東洋館 8室
2020年1月2日(木) ~ 2020年3月1日(日)
明時代(1368~1644)の中期を代表する文人の文徴明(ぶんちょうめい、1470~1559)は、中国の南に位置する文化都市、蘇州(そしゅう)に生まれました。はじめ名を壁(へき)、字(あざな)を徴明といい、42歳以降、徴明を名として、字を徴仲(ちょうちゅう)と改めました。
名家の出身で、父の文林(ぶんりん)は科挙に合格した官僚でした。文徴明は幼少の頃より言葉が遅く、書も拙く、幾度となく受験した科挙にはついに合格することはありませんでした。しかしながら、温厚な人柄と勤勉実直な性格から学問・文芸に励み、父が親しくした呉寛(ごかん)や李応禎(りおうてい)、沈周(しんしゅう)といった一流の文人に文章や書画を学び、次第に才能を開花させます。54歳の時に文章の校閲(こうえつ)を司る役人・翰林院待詔(かんりんいんたいしょう)に推挙されて、北京で3年間の官僚生活を送ります。57歳で退官、帰郷してからは、蘇州の芸苑(げいえん、呉派(ごは))の中心的人物として、在野で活躍しました。
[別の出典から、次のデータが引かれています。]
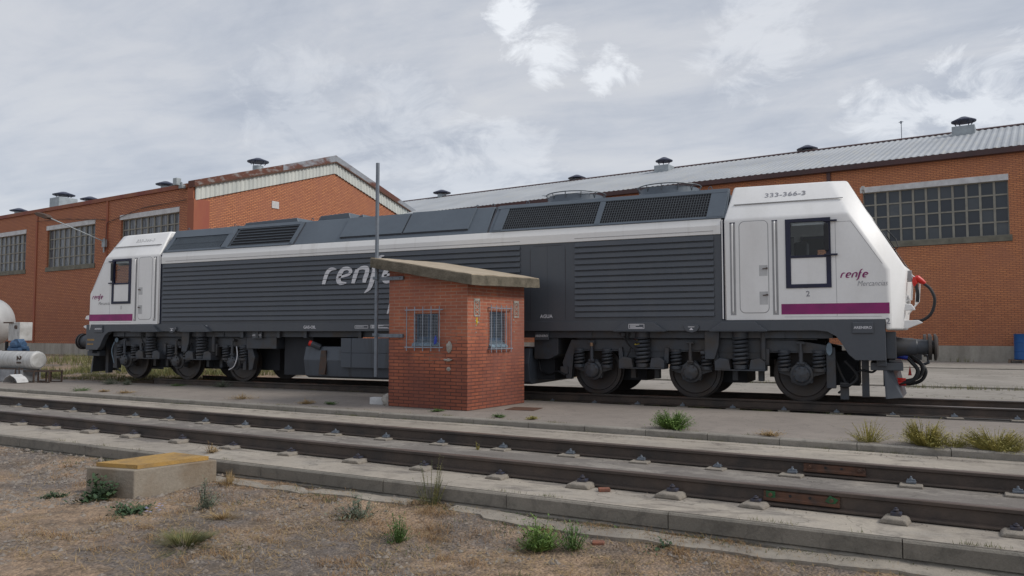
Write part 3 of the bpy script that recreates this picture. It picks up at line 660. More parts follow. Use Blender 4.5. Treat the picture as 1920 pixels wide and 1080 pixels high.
# ---------------------------------------------------------------- cabs (built for the right end; the left end is the same, turned)
def cab(fx, blind):
    s_ = 1 if fx(1) > fx(0) else -1
    front = s_ > 0
    root = bpy.data.objects.new('cab', None); COL.objects.link(root); root.parent = LO; 
    mb = MB()
    def add(P, F): mb.add([(fx(x), y, z) for x, y, z in P], F)
    wx0, wx1, wz0, wz1 = 8.78, 9.47, 2.26, 3.43; panes = []
    for sd in (-1, 1):
        y = 1.45*sd
        def poly(L_): add([(x, y, z) for x, z in L_], [tuple(range(len(L_)))])
        poly([(7.63, 1.64), (wx0, 1.64), (wx0, wz0), (wx0, wz1), (wx0, 3.53), (7.63, 3.53)])
        poly([(wx0, 1.64), (wx1, 1.64), (wx1, wz0), (wx0, wz0)])
        poly([(wx0, wz1), (wx1, wz1), (wx1, 3.53), (wx0, 3.53)])
        poly([(wx1, 1.64), (10.36, 1.64), (10.36, 1.45), (10.44, 1.45), (10.42, 2.50), (9.80, 3.53), (wx1, 3.53), (wx1, wz1), (wx1, wz0)])
        # upper slope
        add([(7.63, y, 3.53), (wx0, y, 3.53), (wx1, y, 3.53), (9.80, y, 3.53), (9.50, 1.0*sd, 4.20), (7.76, 1.0*sd, 4.22)], [(0, 1, 2, 3, 4, 5)])
        # chamfered corner to the nose
        G = (10.72, 1.17*sd, 2.50); G0 = (10.64, 1.17*sd, 1.45); H = (10.13, 1.17*sd, 3.53); I = (9.78, .92*sd, 4.20)
        add([(10.44, y, 1.45), (10.42, y, 2.50), G, G0], [(0, 1, 2, 3)])
        add([(10.42, y, 2.50), (9.80, y, 3.53), H, G], [(0, 1, 2, 3)])
        add([(9.80, y, 3.53), (9.50, 1.0*sd, 4.20), I, H], [(0, 1, 2, 3)])
        add([(7.76, 1.0*sd, 4.22), (9.50, 1.0*sd, 4.20), I, (9.80, 0, 4.26), (7.76, 0, 4.28)], [(0, 1, 2, 3, 4)])
        C1 = (10.84, 0, 2.50); C0 = (10.74, 0, 1.45); C2 = (10.22, 0, 3.53)
        add([G0, G, C1, C0], [(0, 1, 2, 3)])
        for Q, (u0, u1, v0, v1) in (((G, C1, C2, H), (.08, .95, .08, .93)), ((H, C2, (9.80, 0, 4.26), I), (.1, .93, .10, .72))):
            q_ = [Vector(p) for p in Q]; W_ = lambda u, v: tuple(q_[0].lerp(q_[1], u).lerp(q_[3].lerp(q_[2], u), v))
            hole = [W_(u0, v0), W_(u1, v0), W_(u1, v1), W_(u0, v1)]
            add([tuple(p) for p in q_]+hole, [(0, 1, 5, 4), (1, 2, 6, 5), (2, 3, 7, 6), (3, 0, 4, 7)])
            panes.append([Vector(p) for p in hole])
        add([(7.63, y, 1.64), (7.63, y, 3.53), (7.76, 1.0*sd, 4.22), (7.76, 0, 4.28), (7.63, 0, 1.64)], [(0, 1, 2, 3, 4)])
        add([(7.63, y, 1.64), (10.36, y, 1.64), (10.36, 0, 1.64), (7.63, 0, 1.64)], [(0, 1, 2, 3)])
        add([(10.36, y, 1.64), (10.36, y, 1.45), (10.36, 0, 1.45), (10.36, 0, 1.64)], [(0, 1, 2, 3)])
        add([(10.36, y, 1.45), (10.44, y, 1.45), G0, C0, (10.36, 0, 1.45)], [(0, 1, 2, 3, 4)])
    mb.build('cab_shell', 'white_paint', root, bevel=.045, seg=3, smooth=True, merge=True, ang=40)
    def bx(x0, x1, y0, y1, z0, z1, name, m_, bev=0, par=root):
        a_, b_ = sorted((fx(x0), fx(x1))); k = MB(); k.box(a_, b_, min(y0, y1), max(y0, y1), z0, z1); return k.build(name, m_, par, bevel=bev)
    def pr(pts, y0, y1, name, m_, bev=0, par=root):
        k = MB(); k.prism([(fx(x), z) for x, z in pts], min(y0, y1), max(y0, y1)); return k.build(name, m_, par, bevel=bev)
    bx(7.70, 9.5, -1.38, 1.38, 1.66, 2.2, 'cab_desk', 'cabin_grey'); bx(7.72, 7.80, -1.38, 1.38, 1.7, 3.5, 'bulkhead', 'cabin_grey')
    bx(9.5, 10.2, -1.1, 1.1, 1.9, 2.6, 'cab_desk', 'interior')
    # crew seat seen through the glass
    bx(8.75, 9.0, -.1, .3, 2.3, 3.2, 'seat', 'interior', .04)
    for sd in (-1, 1):
        Y = 1.45*sd; o_ = lambda d: (1.45+d)*sd
        # window: four frame bars, glass, lower white leaf
        w_ = bpy.data.objects.new('side_window', None); COL.objects.link(w_); w_.parent = root
        k = MB(); fxs = lambda a, b: sorted((fx(a), fx(b)))
        for a, b, c, d in ((8.74, 8.83, 2.21, 3.47), (9.43, 9.51, 2.21, 3.47), (8.83, 9.43, 3.41, 3.47), (8.83, 9.43, 2.21, 2.28), (8.83, 9.43, 2.755, 2.80)):
            xa, xb = fxs(a, b); k.box(xa, xb, min(o_(-.04), o_(.018)), max(o_(-.04), o_(.018)), c, d)
        k.build('window_frame', 'navy_rubber', w_)
        bx(8.83, 9.43, o_(-.012), o_(.004), 2.28, 2.755, 'lower_leaf', 'white_paint', .0, w_)
        bx(8.83, 9.43, o_(-.02), o_(-.014), 2.80, 3.41, 'pane', 'glass_clear', 0, w_)
        bx(8.85, 9.40, o_(-.035), o_(-.022), 3.35, 3.40, 'blind_roll', 'card_white', 0, w_)
        # door with rounded corners, its seam and two handle recesses
        dm = pr(rrect(7.925, 8.43, 1.775, 3.475, .09), o_(-.01), o_(.007), 'cab_door', 'white_paint', .003)
        pr(rrect(7.912, 8.443, 1.762, 3.488, .10), o_(-.01), o_(.002), 'door_seam', 'recess_grey')
        for za, zb in ((2.45, 2.65), (1.92, 2.16)):
            bx(8.27, 8.42, o_(0), o_(.0085), za, zb, 'handle_recess', 'handle_grey', 0, dm)
            k = MB(); k.cyl((fx(8.33), o_(.02), zb-.07), (fx(8.41), o_(.02), zb-.06), .009, 6); k.cyl((fx(8.41), o_(.0), zb-.06), (fx(8.41), o_(.03), zb-.06), .016, 8); k.build('handle', 'iron_dark', dm)
        # grab-rail recesses either side of the door
        for xa, xb in ((7.745, 7.845), (8.505, 8.605)):
            bx(xa, xb, o_(-.01), o_(.003), 1.73, 3.47, 'rail_recess', 'recess_grey')
            bx(xa, xb, o_(-.01), o_(.005), 3.455, 3.475, 'rail_recess_top', 'navy_rubber')
            k = MB(); m2 = (xa+xb)/2; k.tube([(fx(m2), o_(0), 1.77), (fx(m2), o_(.03), 1.80), (fx(m2), o_(.03), 3.42), (fx(m2), o_(0), 3.45)], .014, 8); k.build('grab_rail', 'white_paint', root)
        # seams
        bx(9.585, 9.592, o_(0), o_(.0015), 1.70, 3.38, 'panel_seam', 'recess_grey')
        bx(8.70, 10.30, o_(0), o_(.002), 1.686, 1.692, 'panel_seam', 'recess_grey')
        pr([(9.60, 3.376), (9.84, 3.376), (10.33, 2.60), (10.337, 2.604), (9.846, 3.383), (9.60, 3.383)], o_(0), o_(.0015), 'panel_seam', 'recess_grey')
        # purple stripe
        pr([(8.65, 1.735), (10.43, 1.735), (10.43, 1.925), (8.65, 1.925)], o_(0), o_(.004), 'stripe', 'purple_paint')
        # groove on upper slope
        k = MB(); yy, zz_ = zs_(.42); k.box(*fxs(7.80, 9.72), min(sd*(-yy+.020), sd*(-yy+.045)), max(sd*(-yy+.020), sd*(-yy+.045)), zz_-.004, zz_+.008); k.build('roof_groove', 'recess_grey', root)
        # mirror on two brackets
        k = MB(); k.prism(rrect(-.04, .04, 2.86, 3.36, .038), sd*1.49, sd*1.515); k.v = [(fx(9.44 if s_ > 0 else 9.47)+(x), y+(.0), z) for x, y, z in k.v]
        mo = k.build('mirror', 'black_rubber', root, bevel=.008)
        for zz2 in (3.405, 2.795): bx(9.40, 9.62, o_(.0), o_(.05), zz2-.014, zz2+.014, 'mirror_bracket', 'navy_rubber', 0, mo)
    # windscreens set in the sloping front, lamps
    for hp in panes:
        c_ = sum(hp, Vector())/4; inn = Vector((.02, 0, .012))
        k = MB(); k.add([(fx(p.x-.01), p.y, p.z-.006) for p in hp], [(0, 1, 2, 3)]); k.build('windscreen', 'glass_clear', root)
        k = MB(); o2 = [c_+(p-c_)*1.0 for p in hp]; i2 = [c_+(p-c_)*.90 for p in hp]
        k.add([(fx(p.x+.004), p.y, p.z+.003) for p in o2]+[(fx(p.x+.004), p.y, p.z+.003) for p in i2], [(0, 1, 5, 4), (1, 2, 6, 5), (2, 3, 7, 6), (3, 0, 4, 7)]); k.build('windscreen_seal', 'black_rubber', root)
    for sd in (-1, 1):
        k = MB(); k.tube([(fx(10.5), .95*sd, 2.86), (fx(10.60), .93*sd, 2.93), (fx(10.56), .9*sd, 3.08), (fx(10.42), .5*sd, 3.30)], .010, 6); k.build('wiper', 'black_rubber', root)
        k = MB(); k.lathe((fx(10.68), .82*sd, 1.98), (s_, 0, 0), [(0, .10), (.06, .10), (.075, .085), (.08, .0)], 20); k.build('headlight', 'silver_tank', root, smooth=True)
    bx(10.0, 10.06, -.2, .2, 4.12, 4.2, 'top_lamp', 'silver_tank', .01)
    return root
def fr_(x): return x
def fl_(x): return .215-x
cabR = cab(fr_, 1); cabL = cab(fl_, 0)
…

古典に根差した気品ある書画は一世を風靡(ふうび)し、子の文彭(ぶんぼう)・文嘉(ぶんか)「や甥の文伯仁(ぶんぱくじん)といった文氏一族のほか、門下に陳淳(ちんじゅん)、周天球(しゅうてんきゅう)、居節(きょせつ)をはじめとする多くの追随者を輩出し、後世に多大な影響を与えました。
令和2年(2020)は、文徴明の生誕550年にあたります。台東区立書道博物館との連携企画第17弾にあたる本特集では、文徴明の書画の魅力を改めてご紹介します。文徴明と周辺の書画作品、そして彼を育んだ蘇州という都市の文化的魅力を伝える作品を併せて展示します。両会場で文徴明とその時代の芸術をご堪能いただければ幸いです。